**TASK TO COMPLETE**
Extract every line from the records below that contains the word "wide".

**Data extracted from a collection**
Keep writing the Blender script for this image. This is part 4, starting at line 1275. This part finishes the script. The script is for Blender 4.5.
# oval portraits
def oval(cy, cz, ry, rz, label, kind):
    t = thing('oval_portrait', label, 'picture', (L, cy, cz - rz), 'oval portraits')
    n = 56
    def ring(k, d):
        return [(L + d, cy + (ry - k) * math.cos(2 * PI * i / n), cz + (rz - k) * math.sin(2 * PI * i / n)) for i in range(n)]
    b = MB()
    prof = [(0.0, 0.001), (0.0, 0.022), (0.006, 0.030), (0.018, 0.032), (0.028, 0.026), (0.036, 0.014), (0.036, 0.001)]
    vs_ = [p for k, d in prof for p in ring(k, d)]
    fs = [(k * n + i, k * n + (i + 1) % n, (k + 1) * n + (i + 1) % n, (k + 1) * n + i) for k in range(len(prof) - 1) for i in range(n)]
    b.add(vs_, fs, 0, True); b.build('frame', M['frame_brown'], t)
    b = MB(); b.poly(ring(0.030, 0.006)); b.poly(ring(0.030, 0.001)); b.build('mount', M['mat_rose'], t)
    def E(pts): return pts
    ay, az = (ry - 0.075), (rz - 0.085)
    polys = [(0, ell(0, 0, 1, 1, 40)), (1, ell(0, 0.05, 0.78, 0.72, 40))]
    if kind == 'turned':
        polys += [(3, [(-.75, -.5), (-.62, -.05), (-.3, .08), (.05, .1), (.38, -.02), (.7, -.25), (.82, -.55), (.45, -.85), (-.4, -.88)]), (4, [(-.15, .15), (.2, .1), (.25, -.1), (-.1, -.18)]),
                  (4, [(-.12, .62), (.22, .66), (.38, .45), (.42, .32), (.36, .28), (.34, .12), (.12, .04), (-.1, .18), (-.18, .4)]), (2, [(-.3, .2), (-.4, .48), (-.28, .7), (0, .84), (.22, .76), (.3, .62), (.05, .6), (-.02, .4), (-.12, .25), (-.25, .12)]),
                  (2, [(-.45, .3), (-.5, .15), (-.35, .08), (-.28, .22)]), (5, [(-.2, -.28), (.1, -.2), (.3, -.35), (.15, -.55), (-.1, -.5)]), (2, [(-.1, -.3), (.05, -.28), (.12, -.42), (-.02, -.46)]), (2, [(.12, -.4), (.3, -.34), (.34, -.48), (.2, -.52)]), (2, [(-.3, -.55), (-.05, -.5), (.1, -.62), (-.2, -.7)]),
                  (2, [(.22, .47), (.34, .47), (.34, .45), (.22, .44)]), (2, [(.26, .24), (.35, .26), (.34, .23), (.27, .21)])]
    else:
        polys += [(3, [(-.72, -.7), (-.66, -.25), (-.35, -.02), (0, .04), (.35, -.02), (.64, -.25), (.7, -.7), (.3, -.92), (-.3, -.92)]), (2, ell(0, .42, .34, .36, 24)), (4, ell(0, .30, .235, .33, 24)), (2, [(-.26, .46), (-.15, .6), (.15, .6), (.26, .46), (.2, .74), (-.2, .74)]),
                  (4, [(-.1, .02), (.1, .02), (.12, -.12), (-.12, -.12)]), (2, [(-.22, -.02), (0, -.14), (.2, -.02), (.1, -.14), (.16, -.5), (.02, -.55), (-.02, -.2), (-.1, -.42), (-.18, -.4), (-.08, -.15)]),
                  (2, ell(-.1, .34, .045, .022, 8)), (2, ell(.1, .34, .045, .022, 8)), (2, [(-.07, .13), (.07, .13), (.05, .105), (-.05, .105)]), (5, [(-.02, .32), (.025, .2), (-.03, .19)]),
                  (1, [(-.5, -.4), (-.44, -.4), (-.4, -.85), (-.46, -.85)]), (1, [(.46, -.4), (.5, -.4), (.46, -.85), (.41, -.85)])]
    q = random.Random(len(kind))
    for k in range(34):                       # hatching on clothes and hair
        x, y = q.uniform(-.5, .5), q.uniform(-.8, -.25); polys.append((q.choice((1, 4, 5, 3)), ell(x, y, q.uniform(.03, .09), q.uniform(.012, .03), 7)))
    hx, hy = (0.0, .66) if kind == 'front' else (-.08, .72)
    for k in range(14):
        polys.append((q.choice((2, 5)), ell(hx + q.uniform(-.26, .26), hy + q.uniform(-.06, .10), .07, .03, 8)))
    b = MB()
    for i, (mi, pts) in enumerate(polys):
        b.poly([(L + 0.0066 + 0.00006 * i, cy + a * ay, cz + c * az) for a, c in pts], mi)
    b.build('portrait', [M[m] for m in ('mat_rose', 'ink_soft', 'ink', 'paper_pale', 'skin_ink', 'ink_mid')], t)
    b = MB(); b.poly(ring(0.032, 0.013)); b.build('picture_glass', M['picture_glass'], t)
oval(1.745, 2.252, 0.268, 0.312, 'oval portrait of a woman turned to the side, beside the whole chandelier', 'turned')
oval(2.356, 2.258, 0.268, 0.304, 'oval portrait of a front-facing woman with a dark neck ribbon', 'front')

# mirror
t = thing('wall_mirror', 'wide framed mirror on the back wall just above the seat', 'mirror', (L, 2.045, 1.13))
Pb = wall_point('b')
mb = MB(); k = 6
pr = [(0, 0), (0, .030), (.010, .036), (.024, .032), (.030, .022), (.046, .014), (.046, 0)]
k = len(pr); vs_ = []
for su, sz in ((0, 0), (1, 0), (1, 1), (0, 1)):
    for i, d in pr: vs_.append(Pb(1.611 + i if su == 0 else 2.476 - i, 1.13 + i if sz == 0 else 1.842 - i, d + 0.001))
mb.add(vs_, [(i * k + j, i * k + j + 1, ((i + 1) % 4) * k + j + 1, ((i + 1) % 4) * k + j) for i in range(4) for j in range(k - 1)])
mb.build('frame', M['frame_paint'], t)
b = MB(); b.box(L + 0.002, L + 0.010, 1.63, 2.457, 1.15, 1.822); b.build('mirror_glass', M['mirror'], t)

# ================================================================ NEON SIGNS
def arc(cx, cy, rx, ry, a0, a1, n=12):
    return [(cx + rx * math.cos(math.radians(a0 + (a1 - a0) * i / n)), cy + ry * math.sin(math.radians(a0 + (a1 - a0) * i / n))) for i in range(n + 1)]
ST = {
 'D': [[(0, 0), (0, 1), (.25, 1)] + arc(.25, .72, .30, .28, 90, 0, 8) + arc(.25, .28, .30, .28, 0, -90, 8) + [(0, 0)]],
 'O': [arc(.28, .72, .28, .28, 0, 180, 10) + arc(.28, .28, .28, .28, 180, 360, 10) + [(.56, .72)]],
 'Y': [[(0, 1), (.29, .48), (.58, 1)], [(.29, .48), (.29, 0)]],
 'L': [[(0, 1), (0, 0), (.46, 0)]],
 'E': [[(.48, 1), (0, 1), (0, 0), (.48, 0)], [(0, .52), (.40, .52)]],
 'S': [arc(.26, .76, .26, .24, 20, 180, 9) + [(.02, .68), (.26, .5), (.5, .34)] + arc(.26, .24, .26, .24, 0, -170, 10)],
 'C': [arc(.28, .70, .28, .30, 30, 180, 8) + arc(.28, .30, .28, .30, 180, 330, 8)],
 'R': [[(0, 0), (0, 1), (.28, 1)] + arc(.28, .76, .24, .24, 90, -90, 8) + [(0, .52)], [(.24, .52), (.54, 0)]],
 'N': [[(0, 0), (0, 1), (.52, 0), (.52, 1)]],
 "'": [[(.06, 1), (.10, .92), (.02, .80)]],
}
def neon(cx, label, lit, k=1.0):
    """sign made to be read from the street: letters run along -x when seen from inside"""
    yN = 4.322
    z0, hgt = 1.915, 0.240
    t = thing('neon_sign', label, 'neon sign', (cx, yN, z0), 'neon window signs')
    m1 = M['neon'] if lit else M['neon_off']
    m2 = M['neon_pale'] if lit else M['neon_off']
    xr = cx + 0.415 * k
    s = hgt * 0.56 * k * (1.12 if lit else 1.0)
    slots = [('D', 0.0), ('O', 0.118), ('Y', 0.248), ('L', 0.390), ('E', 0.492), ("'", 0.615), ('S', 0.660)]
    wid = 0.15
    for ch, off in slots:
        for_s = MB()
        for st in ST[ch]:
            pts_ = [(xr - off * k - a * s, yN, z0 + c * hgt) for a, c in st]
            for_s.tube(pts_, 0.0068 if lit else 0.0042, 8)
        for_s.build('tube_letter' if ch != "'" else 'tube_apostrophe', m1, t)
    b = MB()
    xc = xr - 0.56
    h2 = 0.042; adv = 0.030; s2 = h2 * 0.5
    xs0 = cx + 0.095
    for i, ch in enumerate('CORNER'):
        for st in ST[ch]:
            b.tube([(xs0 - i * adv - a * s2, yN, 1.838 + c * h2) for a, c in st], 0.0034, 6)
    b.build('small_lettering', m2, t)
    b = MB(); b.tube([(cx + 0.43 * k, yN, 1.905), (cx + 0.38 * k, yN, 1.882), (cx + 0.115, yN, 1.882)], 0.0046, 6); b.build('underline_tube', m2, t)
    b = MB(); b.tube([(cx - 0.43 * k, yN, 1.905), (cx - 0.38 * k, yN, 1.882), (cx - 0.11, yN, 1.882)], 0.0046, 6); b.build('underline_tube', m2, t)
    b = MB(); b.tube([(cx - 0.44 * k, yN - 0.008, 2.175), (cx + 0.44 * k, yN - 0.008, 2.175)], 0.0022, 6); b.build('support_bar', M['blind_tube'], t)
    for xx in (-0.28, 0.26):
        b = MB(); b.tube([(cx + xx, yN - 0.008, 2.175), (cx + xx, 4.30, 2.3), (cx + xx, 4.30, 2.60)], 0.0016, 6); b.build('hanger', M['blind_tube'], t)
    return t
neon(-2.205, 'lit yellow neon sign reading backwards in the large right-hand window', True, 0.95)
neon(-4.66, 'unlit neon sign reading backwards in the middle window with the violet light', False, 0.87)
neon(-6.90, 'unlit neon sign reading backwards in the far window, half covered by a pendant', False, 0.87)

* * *

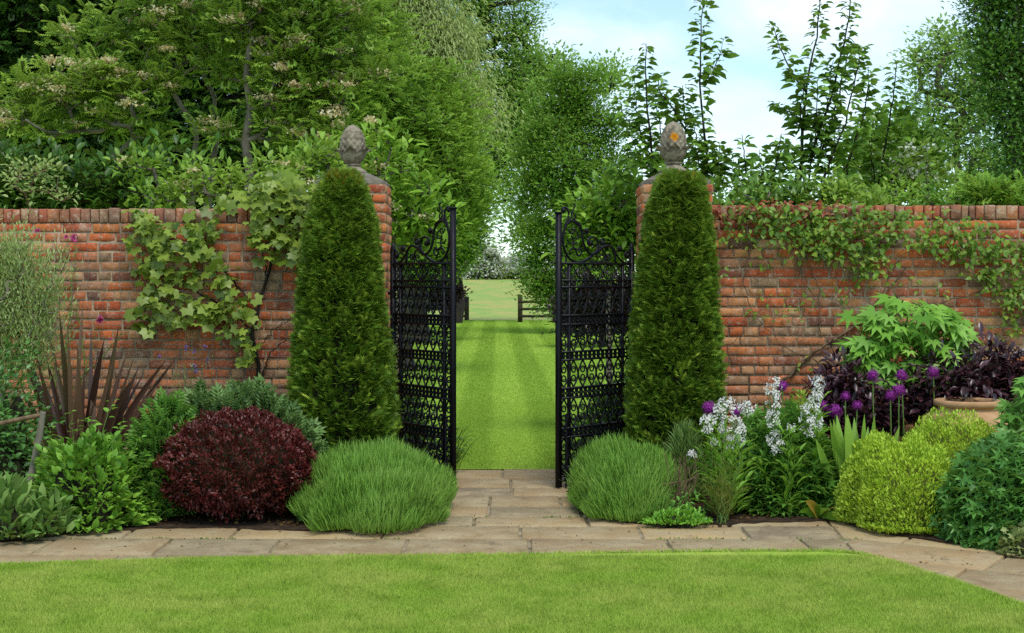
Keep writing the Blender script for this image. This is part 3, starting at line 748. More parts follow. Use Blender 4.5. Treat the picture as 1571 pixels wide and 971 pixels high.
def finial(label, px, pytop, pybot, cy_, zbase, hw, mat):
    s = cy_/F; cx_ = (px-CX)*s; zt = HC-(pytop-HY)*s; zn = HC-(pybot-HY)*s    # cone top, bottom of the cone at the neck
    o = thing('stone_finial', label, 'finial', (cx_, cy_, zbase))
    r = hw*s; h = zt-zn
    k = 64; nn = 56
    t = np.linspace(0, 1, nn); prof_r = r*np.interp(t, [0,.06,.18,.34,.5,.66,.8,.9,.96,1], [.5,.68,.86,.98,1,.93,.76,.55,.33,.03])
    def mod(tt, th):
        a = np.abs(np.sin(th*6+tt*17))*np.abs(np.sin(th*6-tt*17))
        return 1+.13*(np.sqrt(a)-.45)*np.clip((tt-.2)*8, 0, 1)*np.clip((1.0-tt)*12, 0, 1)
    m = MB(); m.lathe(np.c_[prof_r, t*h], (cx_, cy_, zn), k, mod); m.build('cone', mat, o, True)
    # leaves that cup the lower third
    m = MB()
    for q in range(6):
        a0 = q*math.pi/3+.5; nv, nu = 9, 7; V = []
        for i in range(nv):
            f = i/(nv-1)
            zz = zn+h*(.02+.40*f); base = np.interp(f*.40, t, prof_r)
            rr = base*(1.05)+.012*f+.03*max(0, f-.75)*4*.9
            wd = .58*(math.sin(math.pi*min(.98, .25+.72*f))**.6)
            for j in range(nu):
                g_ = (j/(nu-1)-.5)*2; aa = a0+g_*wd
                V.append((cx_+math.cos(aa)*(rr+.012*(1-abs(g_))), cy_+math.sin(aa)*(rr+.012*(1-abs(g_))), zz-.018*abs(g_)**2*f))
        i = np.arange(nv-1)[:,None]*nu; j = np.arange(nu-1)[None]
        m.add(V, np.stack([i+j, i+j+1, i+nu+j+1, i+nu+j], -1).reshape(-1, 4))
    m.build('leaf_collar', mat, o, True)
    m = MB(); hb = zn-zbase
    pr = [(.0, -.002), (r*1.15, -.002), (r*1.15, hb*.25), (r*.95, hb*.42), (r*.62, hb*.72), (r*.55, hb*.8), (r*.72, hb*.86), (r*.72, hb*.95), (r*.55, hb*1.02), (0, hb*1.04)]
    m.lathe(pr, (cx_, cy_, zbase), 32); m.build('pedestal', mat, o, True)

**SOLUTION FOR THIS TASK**
t = thing('wall_mirror', 'wide framed mirror on the back wall just above the seat', 'mirror', (L, 2.045, 1.13))
Keep writing the Blender script for this image. This is part 3, starting at line 748. More parts follow. Use Blender 4.5. Treat the picture as 1571 pixels wide and 971 pixels high.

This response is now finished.